Page 1 of 1

Funny as hell

Posted: Tue Jan 10, 2012 3:34 pm
by Rod
Following links on the "Letter to anti-gun folks" post, I ran across THIS gem. What a goober.

Re: Funny as hell

Posted: Tue Jan 10, 2012 4:40 pm
by Frankingun
WTH did he post that online? And obviously he already has the item. What a maroon.

Re: Funny as hell

Posted: Tue Jan 10, 2012 7:09 pm
by Cybrludite
The stupid! It burns!

Re: Funny as hell

Posted: Tue Jan 10, 2012 10:49 pm
by Odahi
I was unit NVG custodian for a while. EVERY pair was inventoried, PMCS was performed, and although most of the 51 pair of NVG's did not work, it would have been my BIG problem had any of them gone missing. They were accounted for, and were definitely considered "sensitive items" although they were both obsolete and non-functional. This person is asking for a long vacation at Uncle Sam's expense.

Re: Funny as hell

Posted: Wed Jan 11, 2012 1:26 am
by workinwifdakids
4th Brigade, 2nd Infantry Division's "C" Company (about 100 enlisted men from one of Lewis-McChord's Stryker Brigades) is at the end of week one of being restricted to barracks (downgraded from lockdown) after $600,000 in restricted military gear (night vision equipment, optics, etc.) walked away over the holidays. And he chooses NOW to post that?

This guy better hope CID has a dial-up connection, or they're going to be crawling up his ass with a microscope. There are DoD law enforcement people whose entire job is to scour the internet looking for misappropriated military equipment. Raise your hand if you think they won't get a warrant and seize everything that guy has or has had contact with in the last 30 days. They will put his entire house on jacks and haul it away, and keep it as evidence in an ongoing investigation that has no sign of ending.

Re: Funny as hell

Posted: Wed Jan 11, 2012 1:39 am
by arctictom
I call the CID folks when a solders gear is in a delinquent storage unit , and let them have the US property before a sale, we have had our share or solders with problems , drinking, drugs and ending up as a guest in various state and federal facilities.
Yup they get real excited when some of their gear goes missing.

Re: Funny as hell

Posted: Wed Jan 11, 2012 2:00 am
by randy
I love this one
How is a non-service member under the jurisdiction of the UCMJ?
Apparently the concept of Federal Law being applied to stolen government property is beyond him.

I was working security at Hamvention one year when we were told to ignore the guys with dark blue windbreakers riding around the flea market on golf carts that didn't belong to us (Security were basically the only folks, other than EMS, allowed to have them in the flea market area during open ours). We weren't to stop them, talk to them or mention them on our radios.

Some time mid-morning Saturday a set of spaces suddenly opened up as a (literally) truck load of "surplus" military gear was hauled out, along with the "owners" of said equipment.

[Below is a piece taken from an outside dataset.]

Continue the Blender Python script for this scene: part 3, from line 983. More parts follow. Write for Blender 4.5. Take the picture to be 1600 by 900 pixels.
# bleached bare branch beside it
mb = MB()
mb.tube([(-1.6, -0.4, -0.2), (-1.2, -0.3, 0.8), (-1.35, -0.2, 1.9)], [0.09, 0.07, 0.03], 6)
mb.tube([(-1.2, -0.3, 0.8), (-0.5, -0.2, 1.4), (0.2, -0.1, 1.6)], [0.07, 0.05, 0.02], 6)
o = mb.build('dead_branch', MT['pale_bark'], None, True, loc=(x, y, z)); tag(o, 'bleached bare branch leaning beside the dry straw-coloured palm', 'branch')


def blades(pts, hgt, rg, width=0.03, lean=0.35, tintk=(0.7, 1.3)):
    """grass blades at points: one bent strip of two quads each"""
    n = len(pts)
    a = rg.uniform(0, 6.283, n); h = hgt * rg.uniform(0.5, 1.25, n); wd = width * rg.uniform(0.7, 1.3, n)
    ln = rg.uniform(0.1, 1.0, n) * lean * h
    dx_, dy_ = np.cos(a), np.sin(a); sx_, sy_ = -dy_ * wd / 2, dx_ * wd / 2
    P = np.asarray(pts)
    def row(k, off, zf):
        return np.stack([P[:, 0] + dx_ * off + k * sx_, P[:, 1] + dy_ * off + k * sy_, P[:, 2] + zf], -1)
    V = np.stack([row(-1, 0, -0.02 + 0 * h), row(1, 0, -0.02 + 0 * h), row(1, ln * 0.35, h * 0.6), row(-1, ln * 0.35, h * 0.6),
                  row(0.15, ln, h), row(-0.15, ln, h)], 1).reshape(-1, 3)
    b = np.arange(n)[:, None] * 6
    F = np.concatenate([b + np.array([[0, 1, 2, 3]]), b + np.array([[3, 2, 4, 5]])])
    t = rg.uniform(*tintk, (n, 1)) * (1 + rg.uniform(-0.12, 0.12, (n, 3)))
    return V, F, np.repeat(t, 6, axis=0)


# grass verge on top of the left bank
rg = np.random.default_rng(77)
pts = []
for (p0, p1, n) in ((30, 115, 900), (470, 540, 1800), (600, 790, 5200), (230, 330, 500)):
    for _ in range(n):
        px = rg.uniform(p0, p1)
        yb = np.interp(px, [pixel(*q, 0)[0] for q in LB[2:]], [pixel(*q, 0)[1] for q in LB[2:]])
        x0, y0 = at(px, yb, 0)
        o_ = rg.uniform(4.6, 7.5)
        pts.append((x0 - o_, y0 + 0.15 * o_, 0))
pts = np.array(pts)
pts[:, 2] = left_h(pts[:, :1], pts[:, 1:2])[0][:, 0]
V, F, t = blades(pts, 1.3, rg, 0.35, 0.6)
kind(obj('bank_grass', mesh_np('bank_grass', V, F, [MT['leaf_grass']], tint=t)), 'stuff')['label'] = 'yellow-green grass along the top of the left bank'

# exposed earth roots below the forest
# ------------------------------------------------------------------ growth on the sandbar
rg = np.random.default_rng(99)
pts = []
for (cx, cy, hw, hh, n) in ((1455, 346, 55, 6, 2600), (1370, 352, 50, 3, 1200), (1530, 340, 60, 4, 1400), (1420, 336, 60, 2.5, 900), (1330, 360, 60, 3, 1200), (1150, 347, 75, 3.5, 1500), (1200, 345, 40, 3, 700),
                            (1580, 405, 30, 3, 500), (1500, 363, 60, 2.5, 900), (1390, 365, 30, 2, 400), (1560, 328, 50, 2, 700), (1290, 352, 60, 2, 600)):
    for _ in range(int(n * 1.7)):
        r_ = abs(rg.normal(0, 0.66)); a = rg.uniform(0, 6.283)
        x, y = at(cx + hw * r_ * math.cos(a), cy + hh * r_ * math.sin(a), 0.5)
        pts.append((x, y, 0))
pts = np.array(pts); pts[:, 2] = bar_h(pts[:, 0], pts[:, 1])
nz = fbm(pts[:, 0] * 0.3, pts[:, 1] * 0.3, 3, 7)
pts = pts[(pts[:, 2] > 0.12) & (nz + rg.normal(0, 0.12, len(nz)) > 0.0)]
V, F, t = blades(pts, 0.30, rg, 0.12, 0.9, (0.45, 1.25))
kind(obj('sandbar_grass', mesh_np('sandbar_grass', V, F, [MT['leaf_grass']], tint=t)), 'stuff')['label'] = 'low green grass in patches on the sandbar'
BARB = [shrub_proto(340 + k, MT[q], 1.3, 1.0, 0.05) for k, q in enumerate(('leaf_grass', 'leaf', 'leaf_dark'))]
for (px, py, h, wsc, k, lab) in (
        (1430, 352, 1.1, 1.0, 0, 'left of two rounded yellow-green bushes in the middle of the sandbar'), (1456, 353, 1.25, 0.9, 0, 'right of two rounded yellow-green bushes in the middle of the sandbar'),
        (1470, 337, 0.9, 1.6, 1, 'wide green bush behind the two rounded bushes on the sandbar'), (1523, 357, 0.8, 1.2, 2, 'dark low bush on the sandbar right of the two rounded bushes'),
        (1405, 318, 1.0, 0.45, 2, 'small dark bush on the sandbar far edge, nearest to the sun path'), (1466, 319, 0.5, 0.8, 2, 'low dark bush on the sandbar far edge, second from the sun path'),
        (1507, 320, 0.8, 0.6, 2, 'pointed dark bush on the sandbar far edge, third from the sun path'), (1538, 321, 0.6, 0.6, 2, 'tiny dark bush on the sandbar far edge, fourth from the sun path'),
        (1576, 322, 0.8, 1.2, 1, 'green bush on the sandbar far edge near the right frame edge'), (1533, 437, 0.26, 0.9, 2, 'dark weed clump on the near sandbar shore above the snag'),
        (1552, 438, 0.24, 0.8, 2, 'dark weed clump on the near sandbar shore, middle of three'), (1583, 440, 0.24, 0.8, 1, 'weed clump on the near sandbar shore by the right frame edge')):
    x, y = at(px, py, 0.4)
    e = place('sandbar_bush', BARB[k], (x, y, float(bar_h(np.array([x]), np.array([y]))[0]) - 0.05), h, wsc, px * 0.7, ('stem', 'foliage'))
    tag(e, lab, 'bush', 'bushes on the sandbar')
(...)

Now collecting, restoring, and operating old military radios is a large niche of the amateur radio community (though why, for the love of G*D, anyone would spend their own money to willingly hump a PRC-77 around....). But as a general rule they don't tend to collect current generation digital radios with intact crypto modules.

Re: Funny as hell

Posted: Wed Jan 11, 2012 3:46 am
by Termite
randy wrote:I love this one
How is a non-service member under the jurisdiction of the UCMJ?
Apparently the concept of Federal Law being applied to stolen government property is beyond him.
No shit.

NVGs/scopes are not illegal for Joe Public to own......unless they're stolen. The UCMJ has nothing to do with it.
Receiving and reselling stolen Army property is apparently beyond this twit's understanding.

Re: Funny as hell

Posted: Wed Jan 11, 2012 6:26 pm
by cageym
CByrneIV wrote:
randy wrote: Now collecting, restoring, and operating old military radios is a large niche of the amateur radio community (though why, for the love of G*D, anyone would spend their own money to willingly hump a PRC-77 around....). But as a general rule they don't tend to collect current generation digital radios with intact crypto modules.
Something about the unauthorized possession of said intact crypto module carrying a mandatory 20 year prison sentence in federal "pound you in the ass" prison...
Exactly. Even at a fixed site like I'm at the "C" word is spoken with great fear. Never mess with crypto!!